Rio, 12 de outubro de 2017.
Por: Padre Gegê
Desejo em chave simbólica, cara à psicologia jungiana, no milagre de Aparecida ocorrido há 300 anos atrás, sublinhar uma ocorrência extremamente importante, simbolicamente pensada, para a psique pessoal e coletiva do Brasil que, desde sua origem, patrocina a matança sistemática e o esquartejamento de variados modos da população indígena, negra e empobrecida.
No milagre de Aparecida os pescadores unem o corpo quebrado da imagem, isto é, reunem o que fora partido - o corpo da Negra Mãe. Tal ocorrência faz lembrar a mitologia sapiencial egípcia que narra o trabalho da divindade Isis que parte para unir o corpo esquartejado de seu amado Osiris, morto por seu próprio irmão, Seth.
Ao unir o corpo despedaçado de Osiris, Isis restitui a VIDA.
Resumindo, tanto em Aparecida quanto no referido mito de Isis, a VIDA segue dependente da união das partes despedaçadas. Desse modo, de forma especial a comunidade negra (mas não só), pode tirar precisosa lição dessas duas ocorrências, qual seja: assumir o trabalho coletivo de resgatar nossa história esquartejada , fazendo memória do que somos e temos, isso passa por lutar pelo ensino da história da Africa e do Negro no Brasil, e também pela promoção do diálogo e união com todos os coletivos que lutam por um Brasil justo e democrático. Em especial, em nossas favelas, corpos negros não cessam de tombar; copos quebrados pelo poder do Capital e vidas esquartejadas pelo descaso estatal.
Temos, pois, uma grande tarefa de reunir corpos sistematicamente quebrados; e esse trabalho passa, necessariamente, pela organização popular. Se historicamente no Brasil as vidas negras sempre foram, de diversos modos, esquartejadas, também alquebradas foram no passado e são no presente as Comunidades de Terreiros. Quebrar, partir e esquartejar, nesse contexto, significa querer impedir e apagar a VIDA, aniquilar a história e apagar a memória.
É tempo de unir nossas forças, é hora de darmos as mãos, independente de crença ou religião.
O modo de viver-pensar ou o ethos-favela nos ensina numa cognição insubmissa, revolucionária e desconcertante quando diz "É NÓS POR NÓS!".
Essa frase ou proclamação de união tem valor e significado ético, político, comunitario, religioso, social, filosófico e pedagógico.

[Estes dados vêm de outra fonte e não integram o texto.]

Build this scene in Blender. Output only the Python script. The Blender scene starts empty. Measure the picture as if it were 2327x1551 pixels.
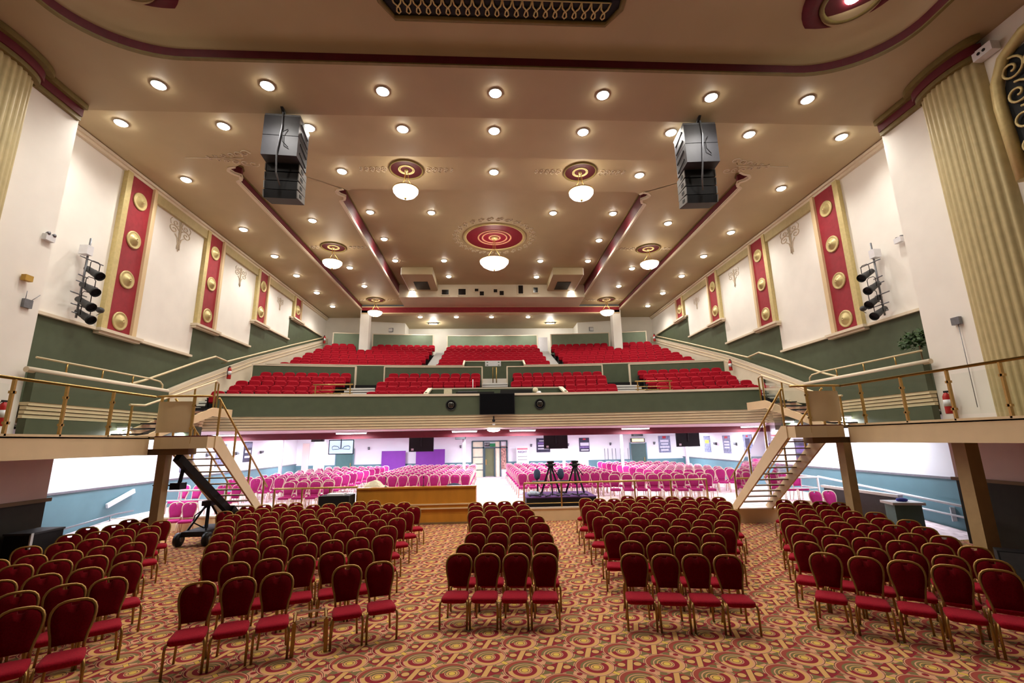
PWR_DL=330; PWR_PD=55; PWR_TB=150; WORLD=.07; EXPO=0.0
import bpy, math, random
from mathutils import Vector, Matrix
random.seed(7)
PI = math.pi
SC = bpy.context.scene
COL = SC.collection
sin, cos = math.sin, math.cos

# ------------------------------------------------------------------ materials
def lin(c):
    return tuple(((v/255.0)/12.92 if v/255.0 <= 0.04045 else ((v/255.0+0.055)/1.055)**2.4) for v in c)
MATS = {}
def mat(name, rgb, rough=0.6, metal=0.0, var=0.06, scale=6.0, bump=0.0, bscale=40.0, spec=0.4, sheen=0.0, stretch=None):
    """principled material with a soft procedural noise in its colour (and optional bump)"""
    if name in MATS: return MATS[name]
    m = bpy.data.materials.new(name); m.use_nodes = True
    nt = m.node_tree; b = nt.nodes['Principled BSDF']
    c = lin(rgb)
    b.inputs['Roughness'].default_value = rough
    b.inputs['Metallic'].default_value = metal
    b.inputs['Specular IOR Level'].default_value = spec
    if sheen: b.inputs['Sheen Weight'].default_value = sheen
    tc = nt.nodes.new('ShaderNodeTexCoord')
    src = tc.outputs['Object']
    if stretch:
        mp = nt.nodes.new('ShaderNodeMapping'); mp.inputs['Scale'].default_value = stretch
        nt.links.new(src, mp.inputs['Vector']); src = mp.outputs['Vector']
    n = nt.nodes.new('ShaderNodeTexNoise'); n.inputs['Scale'].default_value = scale; n.inputs['Detail'].default_value = 3
    nt.links.new(src, n.inputs['Vector'])
    r = nt.nodes.new('ShaderNodeValToRGB')
    r.color_ramp.elements[0].position = 0.3; r.color_ramp.elements[1].position = 0.7
    r.color_ramp.elements[0].color = tuple(max(0, v*(1-var)) for v in c)+(1,)
    r.color_ramp.elements[1].color = tuple(min(1, v*(1+var)) for v in c)+(1,)
    nt.links.new(n.outputs['Fac'], r.inputs['Fac'])
    nt.links.new(r.outputs['Color'], b.inputs['Base Color'])
    if bump:
        n2 = nt.nodes.new('ShaderNodeTexNoise'); n2.inputs['Scale'].default_value = bscale
        nt.links.new(src, n2.inputs['Vector'])
        bp = nt.nodes.new('ShaderNodeBump'); bp.inputs['Strength'].default_value = bump; bp.inputs['Distance'].default_value = 0.01
        nt.links.new(n2.outputs['Fac'], bp.inputs['Height']); nt.links.new(bp.outputs['Normal'], b.inputs['Normal'])
    MATS[name] = m
    return m
def emit(name, rgb, strength):
    if name in MATS: return MATS[name]
    m = bpy.data.materials.new(name); m.use_nodes = True
    nt = m.node_tree; b = nt.nodes['Principled BSDF']
    c = lin(rgb)+(1,)
    b.inputs['Base Color'].default_value = c
    b.inputs['Emission Color'].default_value = c
    b.inputs['Emission Strength'].default_value = strength
    MATS[name] = m
    return m
def glass_mat():
    m = bpy.data.materials.new('clear_glass'); m.use_nodes = True
    nt = m.node_tree; nt.nodes.remove(nt.nodes['Principled BSDF'])
    out = nt.nodes['Material Output']
    t = nt.nodes.new('ShaderNodeBsdfTransparent'); t.inputs['Color'].default_value = (.93,.96,.94,1)
    g = nt.nodes.new('ShaderNodeBsdfGlossy'); g.inputs['Roughness'].default_value = .04
    lw = nt.nodes.new('ShaderNodeFresnel'); lw.inputs['IOR'].default_value = 1.18
    mx = nt.nodes.new('ShaderNodeMixShader')
    nt.links.new(lw.outputs[0], mx.inputs[0]); nt.links.new(t.outputs[0], mx.inputs[1]); nt.links.new(g.outputs[0], mx.inputs[2])
    nt.links.new(mx.outputs[0], out.inputs['Surface'])
    return m

M_CREAM = mat('cream_plaster', (244,240,232), .75, var=.03, scale=1.2)
M_CREAM2 = mat('cream_plaster_warm', (226,212,188), .7, var=.04, scale=1.5)
M_CEIL = mat('tan_ceiling_paint', (188,170,134), .55, var=.05, scale=.7)
M_SOFF = mat('tan_soffit_paint', (172,152,118), .55, var=.05, scale=.7)  # ceiling tan painted darker for the dimmer light on the front soffit
M_GREEN = mat('dark_green_paint', (80,90,68), .6, var=.07, scale=3)
M_GREEN2 = mat('grey_green_paint', (112,126,104), .6, var=.05, scale=3)
M_TEAL = mat('teal_grey_paint', (92,128,138), .6, var=.05, scale=2)
M_WHITE = mat('cool_white_paint', (240,240,246), .7, var=.02, scale=1)
M_MAROON = mat('maroon_paint', (96,18,32), .6, var=.12, scale=5)
M_RED = mat('crimson_panel', (150,38,50), .6, var=.1, scale=6)
M_GOLDP = mat('gold_paint', (206,188,132), .42, .2, var=.08, scale=9)
M_OLIVE = mat('olive_gold_paint', (188,172,126), .5, .1, var=.07, scale=5)
M_OLIVED = mat('dark_olive_paint', (120,104,58), .5, .1, var=.1, scale=6)
M_BEIGE = mat('beige_paint', (222,198,156), .5, var=.04, scale=2)
M_BEIGED = mat('brown_beige_paint', (122,98,64), .6, var=.06, scale=2)
M_STRIPE = mat('beige_slat', (232,216,176), .5, var=.04, scale=2)
M_BRASS = mat('brass', (190,156,92), .32, .75, var=.05, scale=20)
M_FRAME = mat('gold_chair_frame', (158,122,62), .36, .6, var=.08, scale=30)
M_FRAMELIT = mat('pale_chair_frame', (236,212,196), .4, .1, var=.04, scale=30)  # gold frame under strong light, the overexposure put into a pale colour
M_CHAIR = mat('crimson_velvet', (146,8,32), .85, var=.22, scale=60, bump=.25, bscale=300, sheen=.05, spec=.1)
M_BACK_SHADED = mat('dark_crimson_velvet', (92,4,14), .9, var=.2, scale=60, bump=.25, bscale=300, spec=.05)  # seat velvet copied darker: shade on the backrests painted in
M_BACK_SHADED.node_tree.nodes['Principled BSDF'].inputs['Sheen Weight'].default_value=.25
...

"É NÓS POR NÓS" - isso é um hino, um sonho, uma forma de ser, pensar e agir: é o princípio ético de nosso quilombismo urbano!!
Urge que reunamos também nossos sonhos esquartejados, nossas utopias desarticuladas e nossas vidas partidas. O tempo exige partida, saída e despojamento; o tempo exige que flexibilizemos nossas posições rígidas e destronemos nossos egos inflados. Que ninguem fique de fora ou na comodidade do lar e também que o medo nao nos paralise. E que nenhum
religioso se contente em salvar apenas o seu rebanho, pois Deus não faz distinção de pessoas. A propósito, para Deus a dignidade humana vale mais que templos ou doutrinas. O trabalho é de todos e todas. O tempo é agora! Lá fora há corpos, vidas e sonhos esquartejados...
Nossa Senhora da Conceição Aparecida, Rogai por Nós!
Padre GEGÊ (Manguinhos/Higienópolis).